Will Trump back Israel in the next war? Ruthie Blum

http://www.israelhayom.com/site/newsletter_opinion.php?id=18381

Analysts on both sides of the Atlantic Ocean — and of the political spectrum — have been scrutinizing every syllable uttered by members of the new administration in Washington to determine whether U.S. President Donald Trump is as good a friend to the Jewish state as Israeli Prime Minister Benjamin Netanyahu hopes.

So far, four issues have been discussed and debated ad nauseam: U.S. Ambassador to the U.N. Nikki Haley’s pronouncement that her government would not abandon Israel at the world body, as the Obama administration did when it enabled the passage of Security Council Resolution 2234, which deemed all Jewish presence beyond the 1949 Armistice Lines illegal; the nomination of David Friedman — a settlements sympathizer who supports relocating the American Embassy from Tel Aviv to Jerusalem — as U.S. ambassador to Israel; a recent Trump administration warning that Israeli settlement construction could be potentially harmful to peace negotiations toward Palestinian statehood (the “two-state solution”); and the omission of any mention of Jews in the statement issued by the administration on International Holocaust Remembrance Day.

Where the bigger picture is concerned, Israel is observing Team Trump’s behavior toward Iran, telling Tehran that its saber-rattling and ballistic missile tests will incur serious consequences; imposing new sanctions on the mullah-led regime; and openly weighing the designation of the Islamic Revolutionary Guard Corps as a terrorist organization.

But the one question that has not been raised is how the Trump administration will respond when Israel is forced to go to war, yet again, with Hamas in Gaza and/or with Hezbollah in Lebanon.

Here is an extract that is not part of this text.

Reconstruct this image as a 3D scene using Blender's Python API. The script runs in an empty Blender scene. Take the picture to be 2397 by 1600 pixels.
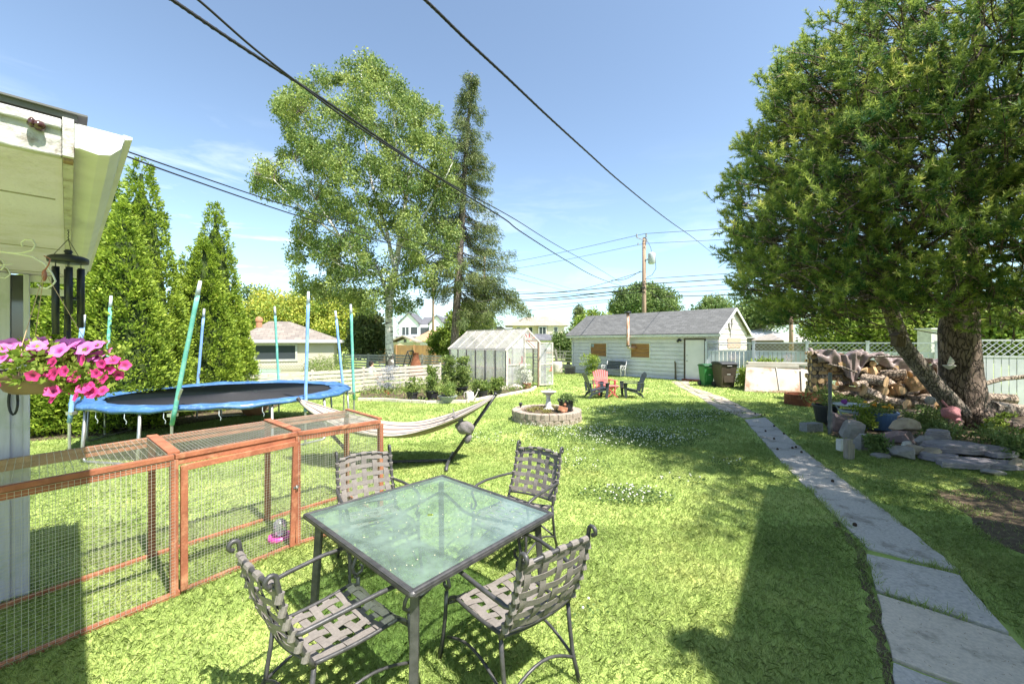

Middle East experts have been predicting, albeit cautiously, that neither scenario is likely in the near future, due to the internal difficulties each terrorist group is currently experiencing. Hezbollah is deeply entrenched in the Syrian civil war, and has already lost many of its men in the fighting. Hamas is suffering from a loss of income, as a number of European countries begin to reconsider the process of transferring cash earmarked for the rehabilitation of Gaza, which ends up paying for the rebuilding and enhancement of tunnel and rocket infrastructure.

Recent developments indicate, however, that more serious military action — in addition to retaliatory IDF moves following errant or aimed fire on Israel from just beyond its southern and northern borders — may be unavoidable.

This week, a Haifa court ordered the temporary closure of the city’s 12,000-ton ammonia tank, pending further discussion on Sunday. This was after the municipality requested that it be shut down completely, following a report indicating that in any explosion, tens of thousands of people in the area would be killed. And since Hezbollah Secretary General Hassan Nasrallah threatened in February to attack it, residents of the region have been living in fear.

Meanwhile, over the past few days, Hezbollah has been engaging in a crowd-funding campaign on social media hashtagged “Money for jihad is a must,” with a video appeal featuring fighters and clerics asking people to donate to the “resistance.”

Though this is clearly a result of the organization’s dwindling resources, caused by its extended stint in Syria, Nasrallah’s deputy, Naim Qassem, said in an interview with the Lebanese newspaper Al-Binaa that the group’s message to Israel remains the same: “We are willing to pay the price of the conflict. Are you?”

Hamas, too, has been busy threatening Israel online. In a new music video — titled “Zionist, You Will Die in Gaza” — the terrorist organization that reigns supreme in the enclave lodged between Israel and Egypt warns, “A rocket will come to you, Zionist, wherever you live. You will die sleeping, awake or on the mountain. I will make you drink from the glass of death; what a bitter taste.”

It would appear, then, that war is on the horizon.

During Operation Protective Edge, Israel’s battle against Hamas in Gaza in the summer of 2014, then-President Barack Obama said that though the Jewish state had a right to defend itself, it should exercise “restraint.”

In a meeting at his New York office with Jewish journalists during the U.S. presidential primaries, Trump was asked whether he agreed with the statement — made by Democratic hopeful Bernie Sanders to the editorial board of the Daily News — that Israel had used “disproportionate force” in Gaza.

“When missiles are being shot into your country, I don’t know what ‘disproportionate force’ is supposed to mean,” he replied.

It is a matter of when — not if — this attitude in relation to Israel and its enemies is put to the test. So far, Netanyahu, who will be convening with Trump on Wednesday in the White House, has good reason to believe that Obama’s successor will pass it with flying colors.

Ruthie Blum is the managing editor of The Algemeiner.